The request: Transcribe every line exactly and omit anything that is a picture.

**** Dataset extract ****

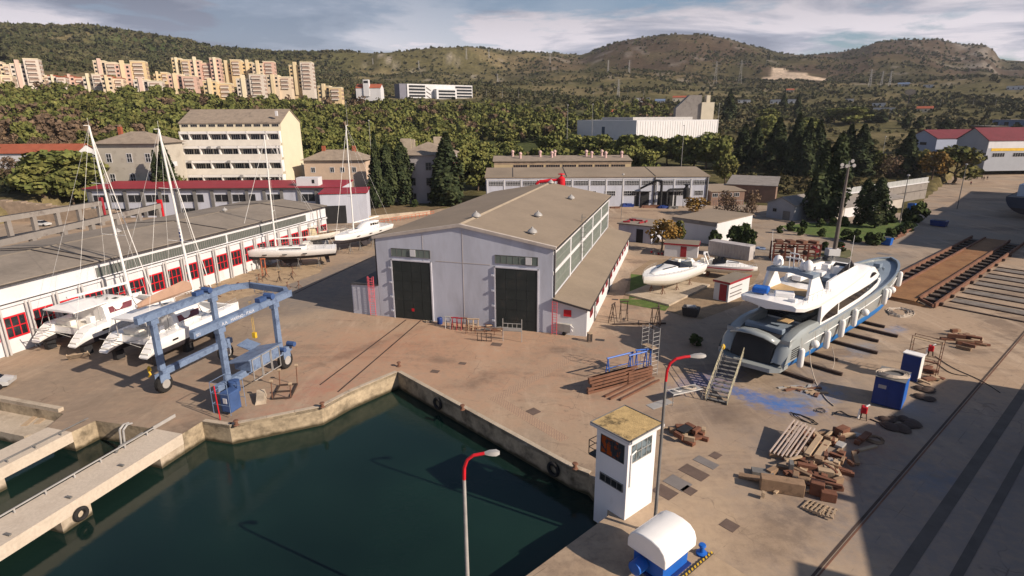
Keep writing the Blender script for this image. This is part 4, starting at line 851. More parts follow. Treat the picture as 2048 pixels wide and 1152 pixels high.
MB().b2((50.2, -.3, 0), (50.6, 0, 8.6)).build('downpipe', M_trim, fc); MB().b2((65.9, -.3, 0), (66.3, 0, 8.6)).build('downpipe', M_trim, fc)
for x in (24, 50.4, 8): MB().extr([(-.3, 8.96), (14.3, 10.52), (14.3, 10.6), (-.3, 9.04)], x, x+.15, 'x').build('roof_joint', M_trim, fc)
fb = thing('rear_factory', 'older ochre factory block with rusty windows and roof cowls behind the white factory', 'factory', (-6.0, 203, 1), 0)
shell(fb, 47.5, 9, 10.3, mat('ochre_render', (.46, .36, .22), .9, .08, .4), M_tileroof, 'sf', 1.1, .4, .25)
for i in range(8):
    if i: win(fb, 3.5+i*5.65, 0, 7.9, 4.9, 2.6, nx=6, ny=3, fm=mat('rusty_white_frame', (.36, .26, .2), .8, .3, 1), gm=M_glassd, ft=.1)
MB().b2((0.1, -.05, 9.35), (47.4, -.004, 10.28)).build('stained_band', mat('stained_band', (.30, .22, .16), .9, .3, .8), fb)
COWL = MB().lathe([(.42, 0), (.42, 1.5), (.62, 1.7), (.55, 2.2), (.1, 2.5)], n=10).mesh('roof_cowl', mat('pink_cowl_paint', (.55, .38, .36), .7, .2, 1), True)
for x, y in ((6.5, 8), (9.2, 4), (16.3, 7), (20.4, 5.5), (21.6, 8), (32.8, 7.5), (34.4, 5), (38.4, 8), (39.3, 4.5), (45, 5)): inst(COWL, 'roof_cowl', fb, (x, y, 10.3+y*.12))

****

Answer to this problem:
Keep writing the Blender script for this image. This is part 4, starting at line 851. More parts follow. Treat the picture as 2048 pixels wide and 1152 pixels high.
MB().b2((50.2, -.3, 0), (50.6, 0, 8.6)).build('downpipe', M_trim, fc); MB().b2((65.9, -.3, 0), (66.3, 0, 8.6)).build('downpipe', M_trim, fc)
for x in (24, 50.4, 8): MB().extr([(-.3, 8.96), (14.3, 10.52), (14.3, 10.6), (-.3, 9.04)], x, x+.15, 'x').build('roof_joint', M_trim, fc)
fb = thing('rear_factory', 'older ochre factory block with rusty windows and roof cowls behind the white factory', 'factory', (-6.0, 203, 1), 0)
shell(fb, 47.5, 9, 10.3, mat('ochre_render', (.46, .36, .22), .9, .08, .4), M_tileroof, 'sf', 1.1, .4, .25)
for i in range(8):
    if i: win(fb, 3.5+i*5.65, 0, 7.9, 4.9, 2.6, nx=6, ny=3, fm=mat('rusty_white_frame', (.36, .26, .2), .8, .3, 1), gm=M_glassd, ft=.1)
MB().b2((0.1, -.05, 9.35), (47.4, -.004, 10.28)).build('stained_band', mat('stained_band', (.30, .22, .16), .9, .3, .8), fb)
COWL = MB().lathe([(.42, 0), (.42, 1.5), (.62, 1.7), (.55, 2.2), (.1, 2.5)], n=10).mesh('roof_cowl', mat('pink_cowl_paint', (.55, .38, .36), .7, .2, 1), True)
for x, y in ((6.5, 8), (9.2, 4), (16.3, 7), (20.4, 5.5), (21.6, 8), (32.8, 7.5), (34.4, 5), (38.4, 8), (39.3, 4.5), (45, 5)): inst(COWL, 'roof_cowl', fb, (x, y, 10.3+y*.12))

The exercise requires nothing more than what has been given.